School of Architecture College of Design

Six Truths I Learned in Architecture School: Sara Marquardt Reflects on Her Time in Graduate School

Six Truths I Learned in Architecture School

Sara Marquardt Reflects on her time in graduate school after graduation.


“Wherever you go next, be sure to find strong designers who will pour into you,” a mentor of mine wisely told me recently. Her words have me reflecting on the critical importance of having mentors who foster both professional and personal growth. Throughout my graduate education, I have been strongly affected by the intentional outpouring of wisdom and knowledge that has been gifted to me by the faculty in the School of Architecture. Finding much of this wisdom to have larger truth, I’d like to share with you six life lessons I’ve learned through treasured mentors in Architecture School.


One: Keep all the plates spinning. - Professor Sharon Roe

The analogy goes like this: A performer begins by taking a pole and spinning a plate on one of its ends. Once enough force has been built up, the performer sets down the pole, plate still spinning, and picks up another pole to spin a plate on. The pattern continues until the performer has quite a field of spinning plates around him or her. And soon, the performer needs to go back to the first plate and give it another spin to keep it going. This is design, Professor Roe told me. You find yourself in a field of spinning plates, never letting any fall, but allowing your attention to shift and grow over time.




Two: Do it again, simply better. - Professor Andrezj Piotrowski

A message I’ve strongly received throughout my graduate education is the need to both produce a volume of work and also quality of thought. The do it again, simply better principle speaks to testing ideas through iteration. It is the highest praise: there is something right here; keep going.




Three: Three trees, three columns, and a wall. - Professor Gunter Dittmar

In years past, a student of his had made a beautiful model, Professor Dittmar told our class. The model was simple: there was a row of three trees, followed by a row of three columns, and then a wall. It was such a lovely model that Professor Dittmar had asked to keep it for his records. But, the student had by this time thrown the model away. “No problem,” the student told Professor Dittmar, “I can just make it again.” And so, the student made it just the same: three trees, three columns, and a wall. But, when Professor Dittmar saw it, he exclaimed, “No, no, this is not the same at all.” While physically the same, there was a tangible difference in this remade model. The intuition and discovery that was so present in the original had died. From this parable, we learn the necessity to see, recognize, and celebrate the early origins of ideas.
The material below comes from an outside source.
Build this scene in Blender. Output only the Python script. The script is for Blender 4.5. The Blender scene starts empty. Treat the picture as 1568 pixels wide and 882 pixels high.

Four: Go Home. - Professor Lance Lavine

All too many times, I have pushed my body past a productive tension, accumulating stress paired with sleep deprivation and, perhaps, one too many lattes. On one of these days, Professor Lavine came to my studio desk only to find me with red eyes and a sniffly nose. Go home, Sara, was the gift he gave me. At times, the best thing we can do for ourselves, and the quality of our work, is to step away and recharge.




Five: What's in the cross-hairs? What's in the periphery? - Professor Gayla Lindt

As a distracted person strong in ideation, the gift Professor Lindt has given me is to focus and define my attention. The periphery ideas can recede into the background, still present but faded, while cross-hairs of the question at hand become increasingly defined. The power in this strategy is learning to define a focal question, name a method, and reflect on the takeaway.





And finally, to end with wisdom number six, as told to me by Professor Roe, and borrowed from the author Nora Ephron: “As long as you are writing the story, you are the heroine.”

And so, onto the next chapter we go.